‘Farmers’ relationships with environmental lobby groups need to be built upon’

Farmers’ relationships with environmental lobby groups need to be built upon in the future, according to Macra na Feirme National President Sean Finan.

Finan was speaking at the launch of Macra’s report on the findings from its consultation process on CAP 2020.

“It is very clear from the feedback, received from our young farmers, that we need to build a relationship between environmental lobby groups and farmers.

“Ultimately farmers are the custodians of the countryside.

Sometimes there is friction between farmers and environmental lobby groups; but it’s about an acknowledgement from both sides as to where we’re going and working closer together.

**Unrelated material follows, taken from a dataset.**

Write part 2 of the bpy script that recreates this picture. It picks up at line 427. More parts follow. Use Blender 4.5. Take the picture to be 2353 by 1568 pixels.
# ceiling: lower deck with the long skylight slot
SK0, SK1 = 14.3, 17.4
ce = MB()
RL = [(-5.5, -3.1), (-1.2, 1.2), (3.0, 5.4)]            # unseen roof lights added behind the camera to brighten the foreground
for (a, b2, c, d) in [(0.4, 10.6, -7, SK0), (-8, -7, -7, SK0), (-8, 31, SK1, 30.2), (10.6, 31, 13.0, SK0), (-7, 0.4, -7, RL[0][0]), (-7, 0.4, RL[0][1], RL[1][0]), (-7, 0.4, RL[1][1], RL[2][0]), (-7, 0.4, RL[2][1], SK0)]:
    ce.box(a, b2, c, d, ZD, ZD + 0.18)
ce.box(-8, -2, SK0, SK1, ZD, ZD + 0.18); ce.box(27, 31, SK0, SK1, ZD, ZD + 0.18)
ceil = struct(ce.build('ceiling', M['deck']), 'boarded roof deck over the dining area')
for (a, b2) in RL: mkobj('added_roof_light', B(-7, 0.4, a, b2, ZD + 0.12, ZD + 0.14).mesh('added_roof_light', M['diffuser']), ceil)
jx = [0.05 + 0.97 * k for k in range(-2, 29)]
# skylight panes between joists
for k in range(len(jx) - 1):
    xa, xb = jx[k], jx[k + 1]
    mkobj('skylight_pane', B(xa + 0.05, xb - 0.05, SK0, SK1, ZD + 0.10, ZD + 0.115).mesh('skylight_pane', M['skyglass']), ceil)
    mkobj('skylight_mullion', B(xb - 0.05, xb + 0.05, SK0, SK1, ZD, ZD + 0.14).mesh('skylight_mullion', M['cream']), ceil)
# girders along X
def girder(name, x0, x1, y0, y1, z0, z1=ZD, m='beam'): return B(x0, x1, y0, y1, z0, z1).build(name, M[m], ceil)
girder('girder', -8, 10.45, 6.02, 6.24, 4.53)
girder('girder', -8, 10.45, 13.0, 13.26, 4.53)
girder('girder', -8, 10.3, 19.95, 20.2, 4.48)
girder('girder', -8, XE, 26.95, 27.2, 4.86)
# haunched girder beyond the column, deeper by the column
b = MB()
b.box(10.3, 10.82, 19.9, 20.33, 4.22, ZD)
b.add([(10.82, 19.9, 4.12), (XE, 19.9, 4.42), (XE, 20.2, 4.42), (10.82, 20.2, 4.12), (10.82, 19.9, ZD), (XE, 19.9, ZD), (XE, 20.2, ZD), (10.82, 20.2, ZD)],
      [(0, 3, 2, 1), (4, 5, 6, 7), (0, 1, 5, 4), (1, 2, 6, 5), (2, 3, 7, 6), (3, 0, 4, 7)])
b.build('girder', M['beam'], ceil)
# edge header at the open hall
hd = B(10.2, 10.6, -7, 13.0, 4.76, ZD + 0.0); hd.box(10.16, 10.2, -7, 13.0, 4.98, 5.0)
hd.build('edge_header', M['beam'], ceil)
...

Meanwhile, some groups work better alongside farmers than others, the Vice Chair of Macra’s Agricultural Affairs Committee, Thomas Duffy, said.

“What we will do moving forward is find common ground with these environment NGOs (Non-Government Organisations) who want to work with farmers.

“They have been dedicated to the idea of rural protection and protecting the the rural environment for different reasons than ours.

“Ours are focused on young farmers, while their’s might be focused on things like high-nature value farming,” Duffy said.

Environmental Challenges

Macra believes young farmers can play a pivotal role in mitigating climate change and protecting the environment, whilst fulfilling the EU food security needs.

As part of its CAP 2020 survey, 56% of Macra members surveyed indicated they would be willing to assign 1ha of land towards agri-forestry.

This further highlights young farmers’ commitments to the environment, according to Macra.

The current greening measures included in the CAP, whilst potentially beneficial in other EU Member States, have no real beneficial environmental impacts in Ireland, it added.

As part of its consultation findings report, Macra also proposed that 30% of the budget for direct payments would be paid to farmers based on the achievement of climate change and environmental measures.

It is hoped that the ‘superior nature’ of results-based payments could reduce any possible friction between environmentalists and farmers.